Packing Tape

My parents divorced when I was an adult. After they divided their assets, my mom sold the house in order to move someplace not filled with painful memories. 

One night, I was helping her pack up her scrapbooking room. Okay, well, my then-boyfriend/now-husband, Frank, was helping her pack up her scrapbooking room. I was mostly thumbing through old photographs. 

Mom and Frank were making pretty good progress on deciding which glue sticks and markers to keep, donate, or throw away. Then, out of nowhere, my mother announced, “I’m sinking into a melancholia”—signaling it was time for a break.   

I appreciated the remark because it seemed like something from a Chekhov play. You could almost hear the trunks being loaded onto the carriage for the train station as the workmen began chopping down the cherry trees to make way for the new order. 

The main difference was that instead of containing a samovar, the scrapbooking room contained about a million stickers from Hobby Lobby.  

Of those two styles of packing—Frank’s ruthless efficiency and the mournful, what-is-to-become-of-us? model adopted by my mother and Russian theater—I definitely adhere to the latter. 

I have lived with Frank since 2008, and we have moved four times, with a fifth coming up this month. During the packing process, he builds, fills, and tapes up boxes like he’s one of those frighteningly efficient robots at an Amazon fulfillment center.

I, however, follow a more languid pace. Surrounded by the detritus of my past for the purpose of entombing everything in cardboard, I tend to get elegiac and am liable to start cataloging dreams and disappointments.

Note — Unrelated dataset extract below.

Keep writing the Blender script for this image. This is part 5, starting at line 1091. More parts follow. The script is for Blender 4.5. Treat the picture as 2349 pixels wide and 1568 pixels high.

Such a mood is inimical to productivity. I’ll look at the stack of journals I’m supposed to be packing and decide I should reread the one from 2003. Or I’ll think, Why don’t I test every writing instrument in this place and get rid of the ones that don’t work anymore and are therefore holding me back in subtle ways? Or: Before even starting this project, the wisest course of action is probably for me to become a master of Transcendental Meditation real quick. Or: Circling back to that journal from 2003, maybe I really should have gone to grad school. Maybe that would have made all the difference. 

Then, before you know it, I’m trying to find room in my schedule to visit an ashram as well as complete a GRE prep course, and Frank has finished packing the kitchen.

So, really, you tell me who’s more effective: the one who wrapped all the dishes in newspaper, or the one who took the first steps toward a self-actualized future while also—without even trying, I swear—getting out of doing any work?

Maybe I’m just a procrastinator. There’s strong evidence for that in my writing routine, which typically involves more time pacing and snacking than putting hands to keyboard or pen to paper (although I don’t think we should dismiss that theory about all the inkless pens around here holding me back). 

When you think about it, writing and packing do share a few things in common. Both have to do with corralling the materials of the past and taking them somewhere new. Not to mention that both activities have given me back pain. 

Still, even writing must be better than packing because I have a ton of things I should be putting in boxes right now and instead I’m yammering here with you.